Should an editor have cut City on Fire?

Noticing FB posts on the worst sentences in Garth Risk Hallberg's City on Fire - and there some horrible Hallbergians, no doubt, but really that's a stupid way to have at a novel. His middle name is appropriate; he does take risks, with his prose, with his structure, with the whole enterprise, and sometimes they totally fail but there are also some very fine passages - I noted yesterday the heroin passage, and there are others, such as description of the city streets with rotting mulberries on the sidewalks, the particular grungy look and feel backstage at a punk concert, the scent of New York in summer, garbage and tar ... and in any of these passages you could probably pull out a sentence that, out of context, makes no sense. The more justified critique could be: do we need all those passages? Or, should this novel be shorter? It's an example of anti-editing - but to edit, trim, cut would have made this novel into that which it isn't: another story about innocents arriving in the city and trying in their various ways to figure out who they are and how the fit, or don't.
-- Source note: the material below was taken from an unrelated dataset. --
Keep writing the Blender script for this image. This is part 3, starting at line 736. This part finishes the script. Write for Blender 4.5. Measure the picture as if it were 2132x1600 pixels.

This is a novel of multiplicity - as noted yesterday, each of the back-story chapters in section 2 could probably stand alone as a short story, and each represents a path the GRH could have taken but didn't. Yes, City on Fire is probably too long, but to shorten it would kill it. Its magnificence, its grandeur, is its gargantuan size. It's not for every reader, and I'm still not sure it's even for me - why am I not reading Bleak House? - and I still might abandon it at some point if he doesn't pretty soon get back to the center of the plot, the crime he put into motion in part 1 - but really would I be reading this if it were 400 pages? Would I even have heard of it? It could flop, but it would do so in thunder. He isn't the only one taking a risk.